2. Mathematically compute the mean queue lengths and the server utilization and compare with the
simulation results (The mathematical formulation will be discussed in class).
3. Assume that μ = 1 packet/second. Plot the total number of dropped packets as a function of λ for λ
= 0.2, 0.4, 0.6, 0.8, 0.9 packets/second for MAXBUFFER = 1, 20, and 50. 3.8 Extra Credit
This part is not required for regular submission. You can do the implementation for extra credit. This part
requires some prior research before implementation. You can discuss with the TA for available resources.
In our regular implementation, we assume packet arrival time is negative exponentially distributed.
However, it is observed that Internet traffic follows some sort of self-similarity phenomenon (not negative
exponential distribution).
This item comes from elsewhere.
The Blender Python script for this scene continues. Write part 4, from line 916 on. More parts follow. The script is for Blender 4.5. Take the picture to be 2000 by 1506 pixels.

The self-similarity means that the traffic had similar statistical properties at a range
of timescales: milliseconds, seconds, minutes, hours, days, weeks, etc. Self-similar traffic can be better
represented by heavy-tailed distributions, e.g., Pareto distribution. To generate self-similar traffic, the packet
arrival rate (λ) should follow the Pareto distribution (instead of negative exponential distribution as in Sec. 3.6).
Therefore, to get extra credit, you have to implement packet arrival rate (λ) which follows Pareto distribution.
Service/transmission time will follow negative exponential distribution as before. After the implementation,
rerun the experiments of Sec. 3.7, and compare the results with the previously-obtained results.